The Algorithm of Presence
When learning is no longer data, it's attention. In a world of infinite content, the scarce resource isn't information — it's presence.
TL;DR
In a world of infinite content, the scarce resource isn’t information — it’s presence. The capacity to be fully attentive to what you’re learning, rather than skimming the surface of everything. Deep reading, deep thinking, and deep processing are becoming competitive advantages precisely because they’re becoming rare. The PKM paradox: more captured doesn’t mean more learned.
The Infinite Content Problem
We have access to more knowledge than any civilization in history. Every book ever written is a search away. Every research paper, every lecture, every expert opinion — available, instantly, free.
And yet. When was the last time you read something that genuinely changed how you think? Not informed you. Not updated you. Changed you.
For most knowledge workers, the honest answer is: it’s been a while. Not because good content doesn’t exist. But because the mode of engagement has shifted from presence to consumption.
Consumption vs. Presence
Consumption is horizontal. You move across the surface of many topics. You read headlines, scan abstracts, bookmark articles “for later” (which means never). You feel informed — you know about many things. But the knowledge is thin, disconnected, and forgettable.
Presence is vertical. You go deep into one thing. You read the entire argument, sit with the discomfort when it challenges your assumptions, and take the time to connect it with what you already know. The knowledge is thick, connected, and transformative.
The ratio of consumption to presence in most knowledge workers’ lives has shifted dramatically toward consumption over the past decade. Not because people are lazier. Because the environment rewards consumption: more inputs, more signals, more “staying current.”
The PKM Paradox
I work extensively with Personal Knowledge Management (PKM) — systems for capturing, processing, retrieving, and creating with knowledge. And I’ve observed a consistent paradox:
The people who capture the most learn the least.
Their Obsidian vaults have thousands of notes. Their Readwise highlights number in the tens of thousands. Their bookmark collections are enormous. But when you ask them to articulate a novel insight from their last month of reading, they struggle.
This is the PKM Paradox: capturing knowledge creates the illusion of learning without the reality of processing. The system grows, but the understanding doesn’t.
The fix isn’t capturing less. It’s processing more. And processing requires something that no tool can provide: presence.
Deep Reading as Competitive Advantage
Here’s a contrarian claim: in 2026, the ability to read a 300-page book from cover to cover — slowly, with attention, taking notes, making connections — is a genuine competitive advantage.
Not because the information in books is better than what’s online (sometimes it is, sometimes it isn’t). But because the mode of engagement that book reading requires — sustained attention, sequential argument following, delayed gratification — exercises cognitive muscles that shallow consumption actively atrophies.
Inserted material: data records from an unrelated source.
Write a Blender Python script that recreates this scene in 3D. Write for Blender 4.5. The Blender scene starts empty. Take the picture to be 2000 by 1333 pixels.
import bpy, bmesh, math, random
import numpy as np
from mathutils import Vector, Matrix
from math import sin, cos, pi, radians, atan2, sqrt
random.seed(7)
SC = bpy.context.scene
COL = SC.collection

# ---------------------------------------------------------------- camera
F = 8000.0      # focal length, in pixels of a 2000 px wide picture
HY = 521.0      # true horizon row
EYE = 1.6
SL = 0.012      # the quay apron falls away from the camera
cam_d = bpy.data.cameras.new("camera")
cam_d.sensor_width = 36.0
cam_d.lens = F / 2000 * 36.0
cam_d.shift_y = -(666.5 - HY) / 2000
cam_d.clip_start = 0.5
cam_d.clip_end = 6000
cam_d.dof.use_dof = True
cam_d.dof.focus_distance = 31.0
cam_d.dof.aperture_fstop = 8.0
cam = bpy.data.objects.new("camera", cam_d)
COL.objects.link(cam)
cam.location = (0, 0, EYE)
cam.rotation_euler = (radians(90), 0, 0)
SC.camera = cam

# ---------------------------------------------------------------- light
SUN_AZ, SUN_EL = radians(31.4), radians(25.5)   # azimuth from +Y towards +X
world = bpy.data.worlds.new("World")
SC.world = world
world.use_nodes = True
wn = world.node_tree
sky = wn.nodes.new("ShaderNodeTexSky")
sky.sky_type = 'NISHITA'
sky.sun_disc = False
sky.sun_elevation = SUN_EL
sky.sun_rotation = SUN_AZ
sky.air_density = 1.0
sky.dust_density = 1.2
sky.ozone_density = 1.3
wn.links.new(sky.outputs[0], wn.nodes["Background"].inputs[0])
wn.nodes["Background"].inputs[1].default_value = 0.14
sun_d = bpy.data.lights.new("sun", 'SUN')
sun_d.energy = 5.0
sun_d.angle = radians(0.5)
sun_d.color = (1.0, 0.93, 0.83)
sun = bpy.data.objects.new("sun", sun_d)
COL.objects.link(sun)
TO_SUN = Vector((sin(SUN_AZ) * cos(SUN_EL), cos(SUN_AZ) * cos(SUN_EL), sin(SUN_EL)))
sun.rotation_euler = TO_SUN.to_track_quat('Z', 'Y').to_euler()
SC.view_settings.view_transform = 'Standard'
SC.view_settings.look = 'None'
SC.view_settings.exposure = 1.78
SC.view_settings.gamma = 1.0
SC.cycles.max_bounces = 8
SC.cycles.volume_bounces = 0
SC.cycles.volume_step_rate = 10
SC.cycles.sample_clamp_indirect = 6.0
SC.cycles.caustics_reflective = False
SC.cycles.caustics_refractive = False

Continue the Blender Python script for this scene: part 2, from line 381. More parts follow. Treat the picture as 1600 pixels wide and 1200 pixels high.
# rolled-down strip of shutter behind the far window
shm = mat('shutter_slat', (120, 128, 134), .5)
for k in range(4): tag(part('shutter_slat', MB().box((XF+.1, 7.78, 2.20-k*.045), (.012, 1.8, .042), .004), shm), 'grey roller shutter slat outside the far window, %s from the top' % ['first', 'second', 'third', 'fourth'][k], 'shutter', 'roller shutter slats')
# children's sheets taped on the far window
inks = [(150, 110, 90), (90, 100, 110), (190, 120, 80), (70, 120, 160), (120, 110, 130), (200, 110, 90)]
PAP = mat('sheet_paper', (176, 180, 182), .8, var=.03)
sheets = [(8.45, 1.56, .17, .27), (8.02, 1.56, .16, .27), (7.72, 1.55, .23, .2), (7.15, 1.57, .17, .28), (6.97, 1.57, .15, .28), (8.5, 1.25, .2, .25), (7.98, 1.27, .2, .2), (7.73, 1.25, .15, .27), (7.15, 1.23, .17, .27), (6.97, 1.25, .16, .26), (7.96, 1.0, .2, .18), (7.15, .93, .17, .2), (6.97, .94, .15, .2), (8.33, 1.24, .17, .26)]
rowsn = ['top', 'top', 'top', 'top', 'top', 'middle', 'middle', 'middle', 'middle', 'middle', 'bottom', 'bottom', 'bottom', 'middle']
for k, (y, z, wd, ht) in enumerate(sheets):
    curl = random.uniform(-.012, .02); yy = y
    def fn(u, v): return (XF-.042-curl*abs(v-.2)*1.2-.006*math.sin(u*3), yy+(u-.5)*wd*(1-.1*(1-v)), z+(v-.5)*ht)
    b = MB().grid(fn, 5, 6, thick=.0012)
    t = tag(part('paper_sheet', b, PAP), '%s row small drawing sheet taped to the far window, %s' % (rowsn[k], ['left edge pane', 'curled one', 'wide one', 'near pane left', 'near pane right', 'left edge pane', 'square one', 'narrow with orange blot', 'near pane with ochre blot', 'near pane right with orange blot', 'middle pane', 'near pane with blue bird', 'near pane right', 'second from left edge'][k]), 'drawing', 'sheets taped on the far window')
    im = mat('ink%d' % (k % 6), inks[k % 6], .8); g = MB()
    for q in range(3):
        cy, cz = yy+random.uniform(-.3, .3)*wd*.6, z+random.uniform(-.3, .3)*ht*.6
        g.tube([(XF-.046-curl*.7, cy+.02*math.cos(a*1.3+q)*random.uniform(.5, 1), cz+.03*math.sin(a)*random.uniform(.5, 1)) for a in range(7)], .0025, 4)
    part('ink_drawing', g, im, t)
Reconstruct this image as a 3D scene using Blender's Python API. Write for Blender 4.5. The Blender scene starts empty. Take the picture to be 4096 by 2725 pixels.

Leaders who read deeply think more clearly. Not because of what they read, but because of how they read. The practice of sustained attention transfers to decision-making, strategic thinking, and creative problem-solving.
What This Means For AI
AI can generate summaries, extract insights, and surface connections. It’s tempting to outsource the processing step to AI: “just give me the key takeaways.”
But this misses the point. The value of processing isn’t in the output — it’s in the cognitive transformation that happens during processing. When you struggle with a difficult text, your thinking changes. When AI gives you the summary, your thinking stays the same.
The right role for AI in knowledge work isn’t to replace presence — it’s to protect it. AI should handle the logistical overhead of knowledge management (filing, tagging, suggesting connections) so that you can spend more time in the mode that actually creates understanding: present, attentive, deep engagement.
Key Takeaways
- In a world of infinite content, presence — not information — is the scarce resource
- Consumption (horizontal, surface) vs. presence (vertical, deep): the ratio has shifted dangerously
- The PKM Paradox: capturing more doesn’t mean learning more
- Deep reading is a competitive advantage because it exercises cognitive muscles
- AI should protect presence, not replace it: handle logistics, preserve depth
- The question isn’t “how much do you know?” but “how deeply do you know it?”